D-11 sees legal threat over Confederate lesson 

Battle flag

click to enlarge D-11 and a substitute teacher battle over a Civil War lesson. - PHOTOSBYANDY / SHUTTERSTOCK.COM
  • PhotosbyAndy / Shutterstock.com
  • D-11 and a substitute teacher battle over a Civil War lesson.

A substitute teacher in Colorado Springs School District 11 claims that schoolchildren were subjected to a pro-Confederate lesson at the hands of a district employee.

A May 20 letter to D-11 Superintendent Nicholas Gledich from the substitute's attorney, Greg Walta (a legal advisor to the Indy), claims that Joseph Kaplan was wrongfully removed as a substitute teacher for the district after observing a May 11 lesson given by a district employee at Holmes Middle School. The district employee, the letter states, taught kids the rebel battle cry and told them that slaves in the South were treated well and that the Confederate flag has nothing to do with white supremacy.

Kaplan was told to leave school grounds, the letter states, by Assistant Principal Alisa Snelson because he had "taken pictures of the rally," in which, the letter claims, the district employee "picked out several children to carry the Confederate flags and had them charge recklessly around the grounds."
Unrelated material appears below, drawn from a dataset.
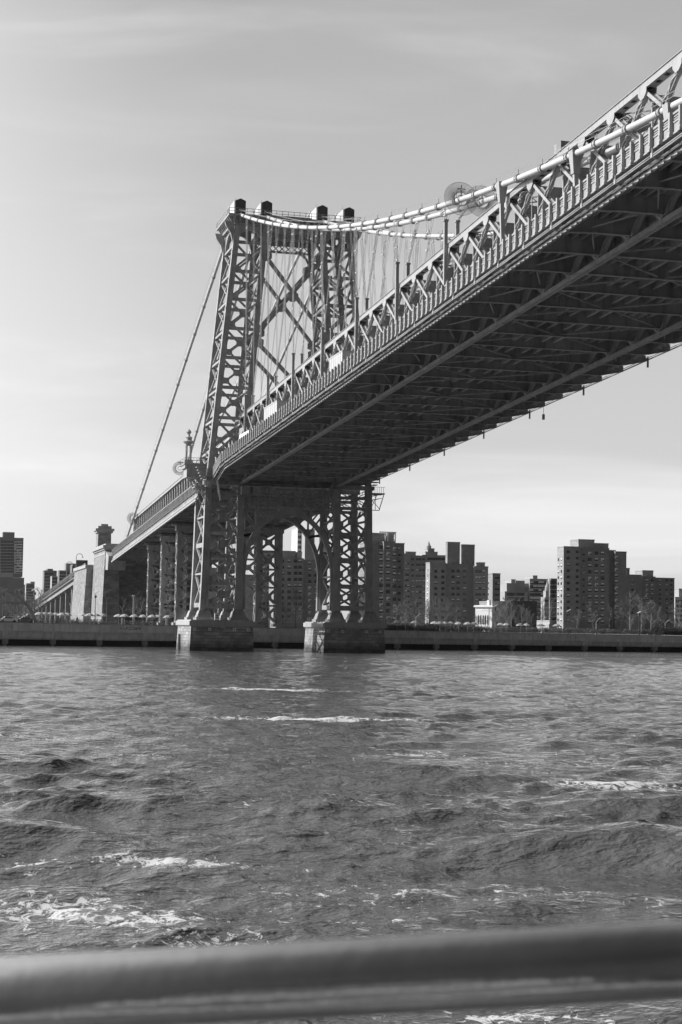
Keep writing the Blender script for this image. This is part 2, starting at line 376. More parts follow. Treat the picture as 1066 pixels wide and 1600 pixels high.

The letter states that Kaplan explained he had taken the photos as evidence to be used in an internal complaint he planned to file, but was told by Snelson that there was nothing wrong with the day's teaching, that the school did the same lesson annually, and that "Principal Robert Utter himself had conducted the program in past years."

After registering a complaint, the letter states, Kaplan was told that he had violated school policy by posting about the incident on Facebook, and that he would be placed on administrative leave and contacted by the administration the next week. At the time of the letter, Walta states, Kaplan had not been contacted.

Among the other complaints about the lesson listed in the letter are claims that the district employee told children: that George Washington was a great general because he was used to giving orders to slaves, that the Civil War was not about slavery, and that blacks fighting for the Confederacy were treated better than blacks fighting for the Union.

Asked about the incident, D-11 spokesperson Devra Ashby said via voicemail that the school uses the same curriculum for the Civil War as many schools across the country.

She said of Kaplan, "He was only in our school for one day. He only saw a snapshot of what was being taught to students over several weeks. So it was a single presentation of an entire Civil War unit that lasts several weeks and he came away with quite a different viewpoint from what has been taught.

"Obviously, we've got to teach American history, and for the purposes of learning about America over 150 years [ago], students were asked to try to understand the context of the times and not view history with a modern-day lens. And so I don't think that this substitute teacher really understood that."

Walta, however, whose letter asked that Gledich contact him within 10 days, appears to be taking the matter quite seriously.

"I will not," he wrote, "waste time in this letter on the obvious problems presented by this case." He adds that if he doesn't hear from the district representative within the allotted time, "I will feel free to initiate legal action without further notice."

Asked whether D-11 had contacted him, Walta said that a lawyer representing the district had touched base with him on June 2 to say she was looking into the matter.